We’ve been winning national and state awards for our sites for years now. The majority of my staff is also very tech-savvy; in fact, personal tech reporter Omar Gallaga has been doing NPR’s “All Tech Considered” for three years. He and food writer Addie Broyles quickly jumped on to Twitter (which really got its start at SXSW here a few years ago), so by the time the majority of Twitter users got into their groove, Addie, Omar and other staffers had several thousand followers.

One of our online staffers ended up creating his role as our social media editor, which was essential to our success with using social media to drive traffic. Almost all of the features writers are actively engaged in our community now because of social media and public appearances, and that leads to better, more informed stories.

With our niche competition, we’re driven to stay on top of the important areas and be first to break news, whether it’s an announcement of a new restaurant or the lineup of a music festival. However, what sets us apart is our credibility and our trustworthiness. We’ve seen many others lose sight of that in their drive to be the first. After a while, savvy online readers pick up on who’s going to get it right versus who’s just trying to get traffic.

Follow Kathy Blackwell on Twitter.



  1. So doing the math on the email:
    300 to 400 emails a day, two hours on email a day, equals roughly 20 seconds per email, correct?
    I don’t doubt it; it’s just a figure that I’d like PR folks (and staffers and freelancers) to be aware of. As someone who does *lots* of email work, I yearn for more efficient communications and have begun to doubt email’s ability to work well.

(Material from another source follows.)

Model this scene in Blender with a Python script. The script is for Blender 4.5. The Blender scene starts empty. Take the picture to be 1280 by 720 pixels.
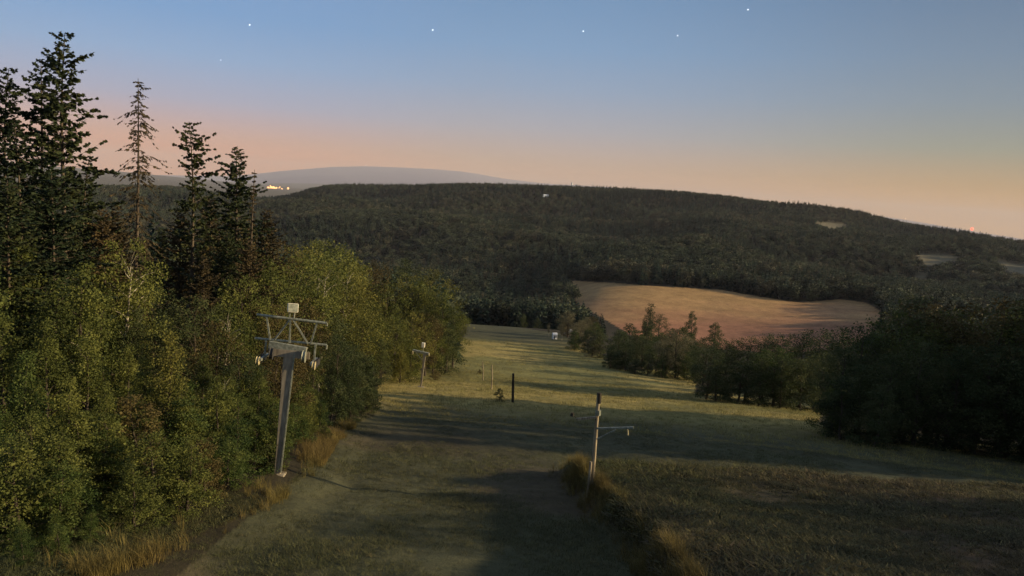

  2. Hi Andria: Yes, sadly, that’s about right. I’ve learned to quickly assess what to do with an email – I would say that I either delete, forward or reply with a quick “Thanks” to about two-thirds of the emails I receive. For emails that require more time and aren’t deadline sensitive – such as when a freelancer sends a pitch and resume, or I get a solid story idea from a PR rep – I save those for when I have a few uninterrupted minutes or for when I’m home at night or in the morning. I also spend a block of time every weekend going over emails I didn’t get to. I think it’s really critical for PR/freelancers/others who email editors to make the top of their emails quick and easy to process – get right to the point, in other words. I always welcome more information, but I need to be able to sum it up with a fast read. I’m surprised at the number of people who send me emails ONLY with links to Web sites and no extra information, as if I’m going to have time to go to the site and figure out what they want. I DO think emails are effective – they serve as a to-do list for me, and I can’t tell you how many times I’ve gone back to an email pitch when I needed a last-minute save.

  3. Wow, I definitely can’t imagine sending or receiving that many emails! I’m a writer, but I prefer the technical stuff. This blog just made me grateful for my job!